En los conciertos de Florence Foster Jenkins, el público solía tener arranques de entusiasmo, en los que rompía a aplaudir y a gritar bravos como si estuviese escuchando gloria bendita. Pero lo que salía de la boca de la cantante era un engendro, una aberración, una especie de maullido molesto que nunca acertaba la nota correcta: Florence, vestida de tul y con un bonito par de alas prendidas a la espalda, cantaba por ejemplo el aria de la Reina de la Noche de La Flauta Mágica, de Mozart, y en su voz parecía una obra maestra de la fealdad. Los espectadores, ay, se entregaban a esas ovaciones locas porque el estrépito les permitía soltar por fin la risa que se habían estado aguantando.

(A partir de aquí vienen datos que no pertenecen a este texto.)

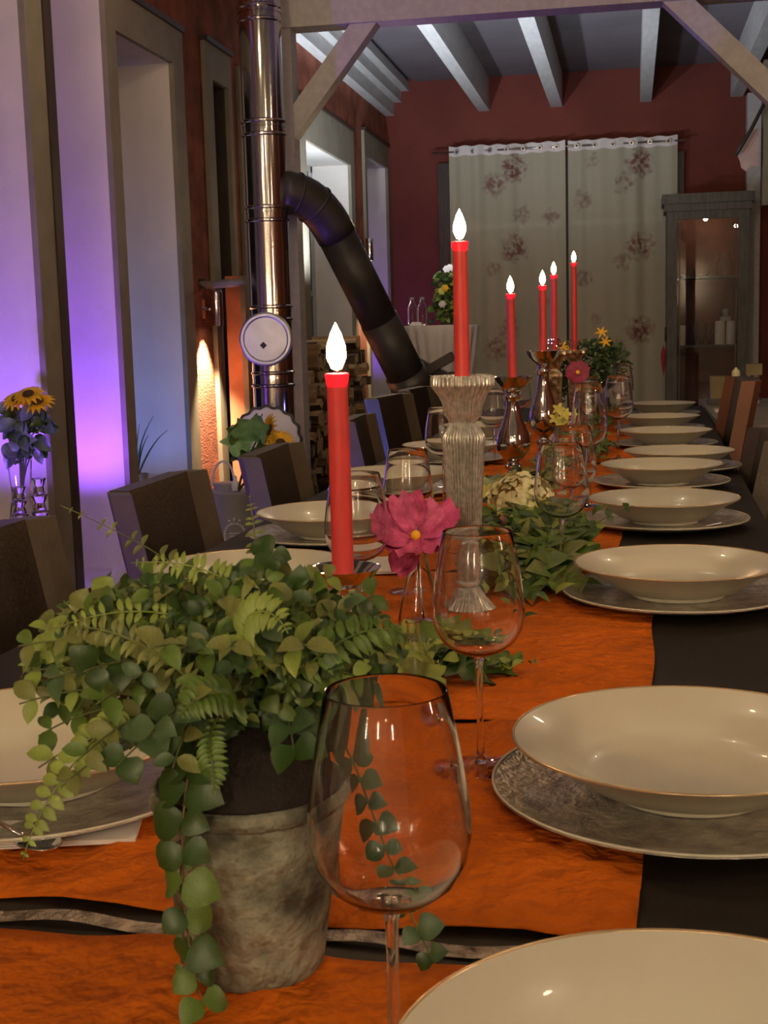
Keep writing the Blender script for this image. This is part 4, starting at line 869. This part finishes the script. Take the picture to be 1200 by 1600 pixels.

Florence Foster Jenkins, cuya figura se recuerda en la obra Souvenir, es una aspirante muy sólida al título de peor cantante de la historia. O, por lo menos, se trata seguramente del caso más tremendo de desfase entre las dotes de una intérprete y la idea que tenía de sí misma. Florence nació en Estados Unidos en 1868, hija de banquero, y ese dato de la profesión paterna no resulta indiferente en su anómala carrera artística: en la adolescencia, cuando la niña quiso ir a Europa a estudiar música, el señor Foster se negó en redondo, pero años más tarde Florence aprovecharía la cuantiosa herencia para ubicarse en la alta sociedad de Nueva York y en su panorama cultural. Fundó el Verdi Club, se dedicó a organizar veladas benéficas y acabó proponiéndose como protagonista de esas soirées, a las que asistían amigos como Cole Porter (dicen que se apretaba el pie con el bastón para reprimir la carcajada) o Enrico Caruso.

«Era un monstruo de vanidad y egoísmo, pero no estaba loca», ha escrito Gregor Benko, coleccionista de su material. Su momento de mayor gloria fue tardío. A los 76 años, abarrotó el Carnegie Hall, uno de los templos de la música en Estados Unidos, y dejó a otras 2.000 personas con las ganas de comprar una entrada. ¿Qué diablos buscaba ese público, qué rara pulsión les llevaba a acudir a la reventa para presenciar una actuación de la disparatada Florence? Quizá simplemente querían reírse de la millonaria desafinada, o tal vez eran pioneros de lo que décadas después se llamaría cultura basura, o incluso cabe la posibilidad de que el cándido entusiasmo de Florence (nadie negó nunca su pasión) se contagiase de algún modo a los oyentes. Resulta casi obligatorio reproducir la frase que le dedicó en su obituario el crítico Robert Bagar: «Era extremadamente feliz en su trabajo. Es una lástima que tan pocos artistas lo sean». El caso es que, 68 años después de su muerte, todavía pueden conseguirse sus grabaciones, reeditadas una y otra vez para asombro de generaciones.

Hay otro protagonista en esta historia, y también en la obra teatral: Cosme McMoon era su pianista de confianza, el músico de origen mexicano que se acomodaba a la imprevisible deriva melódica y rítmica de la soprano. Y no solo eso. Florence solía acabar los recitales con su canción favorita, Clavelitos, mientras lanzaba rosas al público. Los espectadores, maliciosos, pedían que la repitiese a modo de bis, y el bueno de Cosme tenía que encargarse de ir recogiendo las flores para que Florence, siempre teatral, volviese a utilizarlas y provocase un nuevo delirio entre su devota audiencia.